600!
Jim Thome stepped up to bat in the 7th inning Monday night with the Twins clinging to a 6-5 lead againt the Tigers. Justin Morneau stood on first and Trevor Plouffe on third. Thome watched three pitches from Tiger lefty Daniel Schlereth. Then, with the count at 2-1, Schlereth tossed an 80 mph curveball on the outside half of the plate. Thome waved at it with his deceptively-powerful swing and the ball sailed to the opposite field. And it carried. And it flew.
It flew all the way to the Tiger bullpen for Thome’s 600th home run.

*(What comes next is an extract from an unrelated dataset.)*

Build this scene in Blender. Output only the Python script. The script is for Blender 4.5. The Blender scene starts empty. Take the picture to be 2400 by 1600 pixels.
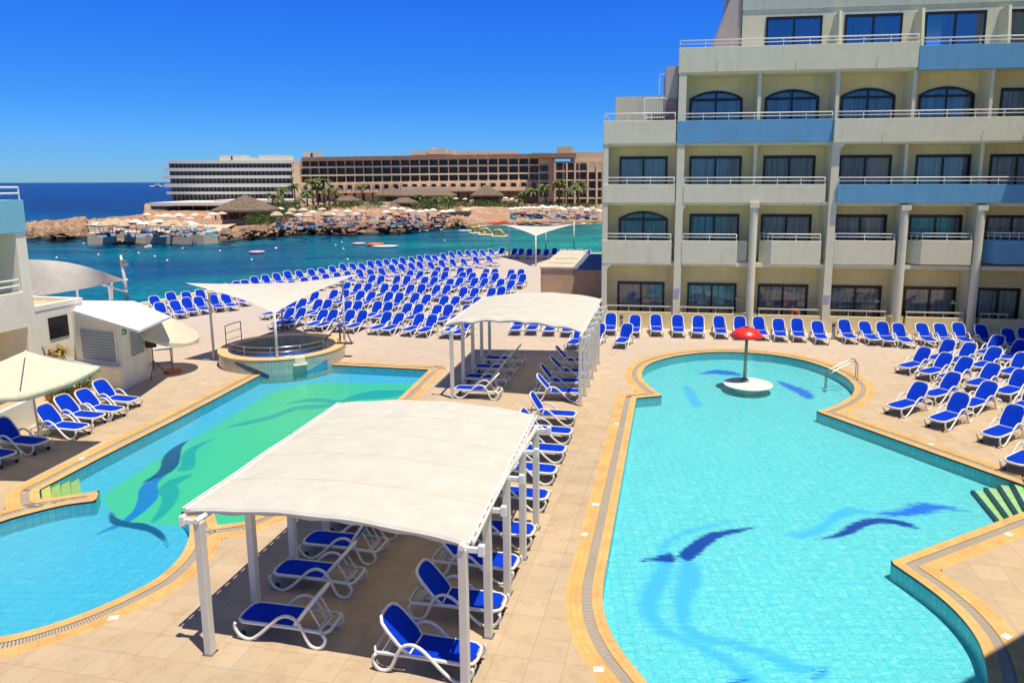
import bpy, math, random
import numpy as np
from mathutils import Vector, Matrix
random.seed(7); np.random.seed(7)
C = bpy.context.scene.collection
SC = bpy.context.scene
PI = math.pi
# ------------------------------------------------------------------ camera
F, CX, CY, PT, RO, H = 1700.0, 1272.7, 713.8, .1684, -.0018, 8.2
cf = np.array([0, math.cos(PT), -math.sin(PT)]); cr0 = np.array([1., 0, 0]); cu0 = np.cross(cr0, cf)
cr = math.cos(RO)*cr0 + math.sin(RO)*cu0; cu = -math.sin(RO)*cr0 + math.cos(RO)*cu0
cam = bpy.data.cameras.new('camera'); camo = bpy.data.objects.new('camera', cam); C.objects.link(camo)
camo.matrix_world = Matrix(((cr[0], cu[0], -cf[0], 0), (cr[1], cu[1], -cf[1], 0), (cr[2], cu[2], -cf[2], H), (0, 0, 0, 1)))
cam.sensor_fit = 'HORIZONTAL'; cam.sensor_width = 36; cam.lens = F/2400*36
cam.shift_x = -(CX-1200)/2400; cam.shift_y = (CY-800)/2400
cam.clip_start = .1; cam.clip_end = 30000
SC.camera = camo
# ------------------------------------------------------------------ world and sun
SUN = Vector((.50, -.46, 2.52)).normalized()
w = bpy.data.worlds.new('World'); SC.world = w; w.use_nodes = True
nt = w.node_tree; nt.nodes.clear()
sky = nt.nodes.new('ShaderNodeTexSky'); sky.sky_type = 'NISHITA'; sky.sun_disc = False
sky.sun_elevation = math.asin(SUN.z); sky.sun_rotation = math.atan2(SUN.x, SUN.y)
sky.air_density = 1.0; sky.dust_density = 0.; sky.ozone_density = 1.5
hs = nt.nodes.new('ShaderNodeHueSaturation'); hs.inputs['Saturation'].default_value = 1.25
bg = nt.nodes.new('ShaderNodeBackground'); bg.inputs['Strength'].default_value = .15
wo = nt.nodes.new('ShaderNodeOutputWorld')
nt.links.new(sky.outputs[0], hs.inputs['Color']); mu_ = nt.nodes.new('ShaderNodeMix'); mu_.data_type = 'RGBA'; mu_.blend_type = 'MULTIPLY'; mu_.inputs[0].default_value = 1; mu_.inputs[7].default_value = (.14, .37, .74, 1)
tcw = nt.nodes.new('ShaderNodeTexCoord'); sxw = nt.nodes.new('ShaderNodeSeparateXYZ'); rpw = nt.nodes.new('ShaderNodeValToRGB')
nt.links.new(tcw.outputs['Generated'], sxw.inputs[0]); nt.links.new(sxw.outputs['Z'], rpw.inputs[0]); nt.links.new(rpw.outputs[0], mu_.inputs[7])
rpw.color_ramp.elements[0].position = 0.; rpw.color_ramp.elements[0].color = (.13, .31, .72, 1); rpw.color_ramp.elements[1].position = .22; rpw.color_ramp.elements[1].color = (.075, .29, .80, 1)
for ps_, cl_ in ((.10, (.085, .29, .70, 1)), (.75, (.17, .27, .42, 1))): el_ = rpw.color_ramp.elements.new(ps_); el_.color = cl_
nt.links.new(hs.outputs[0], mu_.inputs[6]); nt.links.new(mu_.outputs[2], bg.inputs[0]); nt.links.new(bg.outputs[0], wo.inputs[0])
sl = bpy.data.lights.new('sun', 'SUN'); sl.energy = 4.5; sl.angle = math.radians(.5); sl.color = (1, .90, .74)
so = bpy.data.objects.new('sun', sl); C.objects.link(so); so.rotation_euler = SUN.to_track_quat('Z', 'Y').to_euler()
SC.view_settings.view_transform = 'Standard'; SC.view_settings.look = 'None'
SC.view_settings.exposure = 0.42; SC.view_settings.gamma = 1
# ------------------------------------------------------------------ helpers
def at(x, y, z=0.):
    d = cf + (x-CX)/F*cr - (y-CY)/F*cu
    t = (z-H)/d[2]
    return np.array([0, 0, H]) + d*t
def on_plane(x, y, P, n):
    d = cf + (x-CX)/F*cr - (y-CY)/F*cu; O = np.array([0, 0, H])
    return O + d*(((np.array(P)-O)@n)/(d@n))
def lnk(o, parent=None):
    C.objects.link(o)
    if parent is not None: o.parent = parent
    return o
def tag(o, label=None, cat=None, group=None, kind=None):
    if label: o['label'] = label
    if cat: o['category'] = cat
    if group: o['group'] = group
    if kind: o['kind'] = kind
    return o
def empty(name, loc=(0, 0, 0), rz=0., label=None, cat=None, group=None):
    o = bpy.data.objects.new(name, None); o.empty_display_size = .3; C.objects.link(o)
    o.location = loc; o.rotation_euler = (0, 0, rz); return tag(o, label, cat, group)
def dup(o, parent=None):
    c = o.copy(); C.objects.link(c)
    if parent is not None: c.parent = parent
    for ch in list(o.children): dup(ch, c)
    return c
class MB:
    def __init__(s): s.v = []; s.f = []; s.uv = None; s.sm = False
    def box(s, x0, x1, y0, y1, z0, z1, M=None):
        n = len(s.v)
        for p in ((x0, y0, z0), (x1, y0, z0), (x1, y1, z0), (x0, y1, z0), (x0, y0, z1), (x1, y0, z1), (x1, y1, z1), (x0, y1, z1)):
            s.v.append(tuple(M @ Vector(p)) if M is not None else p)
        for f in ((0, 3, 2, 1), (4, 5, 6, 7), (0, 1, 5, 4), (1, 2, 6, 5), (2, 3, 7, 6), (3, 0, 4, 7)): s.f.append(tuple(n+i for i in f))
        return s
    def prism(s, poly, z0, z1, M=None):   # poly in xy (ccw), extruded in z
        n = len(s.v); k = len(poly)
        for z in (z0, z1):
            for p in poly:
                q = (p[0], p[1], z); s.v.append(tuple(M @ Vector(q)) if M is not None else q)
        s.f.append(tuple(n+i for i in range(k))[::-1]); s.f.append(tuple(n+k+i for i in range(k)))
        for i in range(k): j = (i+1) % k; s.f.append((n+i, n+j, n+k+j, n+k+i))
        return s
    def tube(s, pts, r, n=8, closed=False, sq=1., up=None):
        pts = [Vector(p) for p in pts]; m = len(pts); b = len(s.v)
        ref = None
        for i in range(m):
            if closed: t = pts[(i+1) % m]-pts[i-1]
            else: t = pts[min(i+1, m-1)]-pts[max(i-1, 0)]
            if t.length < 1e-9: t = Vector((0, 0, 1))
            t.normalize()
            if ref is None:
                ref = Vector(up) if up else (Vector((0, 0, 1)) if abs(t.z) < .9 else Vector((1, 0, 0)))
            a = ref - t*ref.dot(t)
            if a.length < 1e-6: a = t.orthogonal()
            a.normalize(); ref = a; c = t.cross(a)
            rr = r[i] if isinstance(r, (list, tuple)) else r
            for k in range(n):
                an = 2*PI*k/n; s.v.append(tuple(pts[i] + a*(math.cos(an)*rr) + c*(math.sin(an)*rr*sq)))
        for i in range(m if closed else m-1):
            i2 = (i+1) % m
            for k in range(n):
                k2 = (k+1) % n; s.f.append((b+i*n+k, b+i*n+k2, b+i2*n+k2, b+i2*n+k))
        if not closed: s.f.append(tuple(b+k for k in range(n))[::-1]); s.f.append(tuple(b+(m-1)*n+k for k in range(n)))
        return s
    def lathe(s, prof, n=24, c=(0, 0, 0)):
        b = len(s.v); m = len(prof)
        for r, z in prof:
            for k in range(n):
                a = 2*PI*k/n; s.v.append((c[0]+r*math.cos(a), c[1]+r*math.sin(a), c[2]+z))
        for i in range(m-1):
            for k in range(n):
                k2 = (k+1) % n; s.f.append((b+i*n+k, b+i*n+k2, b+(i+1)*n+k2, b+(i+1)*n+k))
        return s
    def grid(s, P):   # P[i][j]
        b = len(s.v); m = len(P); n = len(P[0])
        for r in P:
            for p in r: s.v.append(tuple(float(q) for q in p))
        for i in range(m-1):
            for j in range(n-1): s.f.append((b+i*n+j, b+i*n+j+1, b+(i+1)*n+j+1, b+(i+1)*n+j))
        return s
    def build(s, name, mat=None, parent=None, smooth=False, solid=0., bev=0., off=-1.):
        me = bpy.data.meshes.new(name); me.from_pydata(s.v, [], s.f); me.update()
        if s.uv is not None:
            ul = me.uv_layers.new(name='UVMap'); idx = np.zeros(len(me.loops), dtype=np.int32); me.loops.foreach_get('vertex_index', idx)
            ul.data.foreach_set('uv', np.array(s.uv, dtype=np.float32)[idx].ravel())
        if mat: me.materials.append(mat)
        if smooth: me.polygons.foreach_set('use_smooth', [True]*len(me.polygons))
        o = bpy.data.objects.new(name, me); lnk(o, parent)
        if solid: md = o.modifiers.new('thickness', 'SOLIDIFY'); md.thickness = solid; md.offset = off
        if bev: md = o.modifiers.new('bevel', 'BEVEL'); md.width = bev; md.segments = 2; md.limit_method = 'ANGLE'
        return o
def spline(pts, n=6, closed=False):
    P = [np.array(p, float) for p in pts]; out = []; m = len(P)
    for i in range(m if closed else m-1):
        if closed: a, b, c, d = P[i-1], P[i], P[(i+1) % m], P[(i+2) % m]
        else: a, b, c, d = P[max(i-1, 0)], P[i], P[i+1], P[min(i+2, m-1)]
        for k in range(n):
            t = k/n; out.append(.5*((2*b)+(-a+c)*t+(2*a-5*b+4*c-d)*t*t+(-a+3*b-3*c+d)*t**3))
    if not closed: out.append(P[-1])
    return out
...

Thome came into the game with 598 career homers, and he had been in a slight drought since his last big fly on August 4th against the Angels. But in the sixth inning at Detroit, he socked his 10th homer of the year to put the Twins up 5-3. Like #600, this was an opposite field shot to the Tiger bullpen. After Francisco Liriano allowed the Tigers to draw within a run in the bottom of the 7th, Thome came out the very next inning to stretch the lead to 9-5.
Thome joins Barry Bonds, Hank Aaron, Babe Ruth, Willie Mays, Ken Griffey Jr., Alex Rodriguez, and Sammy Sosa as the 8th player in Major League Baseball history to hit 600. For purists, Thome is just the fifth player (along with Aaron, Ruth, Mays, and Griffey) to reach that illustrious milestone without every being linked to performance enhancing drugs. It is so rare for a Major Leaguer to hit 600 home runs without chemical enhancement that many fans will never see it happen again. Among active players, Chipper Jones and Vladimir Guerrero are next in line behind Thome with 446. Both are almost certain to retire well before tying Thome’s total.
Baseballs flew out of Comerica Park with some regularity on Monday night. Delmon Young, Victor Martinez, and Ryan Raburn joined Thome in the homer column, but none of their blasts was as memorable (with the possible exception of Young, who homered in his first at bat against his former team).
The only unfortunate part about Thome’s feat is that it didn’t come in Minnesota, where Twins fans could’ve cheered on their adopted hero – or in Cleveland, where Thome played 12 seasons and hit his first 334 longballs. The Twins played the Indians over the weekend, but an untimely rainout deprived Thome of any chance of putting on a show for the Cleveland fans who love him so much.
Thome’s chase enthralled Twins fans in the middle of an otherwise dreary season. But it failed to draw the interest of millions of fans around the country as Derek Jeter’s march toward 3,000 hits did earlier this year. Despite the fact that hitting 600 home runs is far more rare than reaching 3,000 hits, the Twins lack the massive media presence that Jeter’s Yankees take for granted. Coincidentally, Twins announcer Bert Blyleven lamented the lack of attention right before Thome’s blast, saying “H going to hit his 600th home run here one of these days, if not in this at bat, and it’ll go unnoticed. [Thome is] a true gentleman.”
Bert, you were right about part of that. Thome is one of the game’s great gentlemen, and he did homer that at bat. But his feat is far from unnoticed. Millions of Twins fans couldn’t be more proud of Jim Thome, and neither could we here at Puckett’s Pond.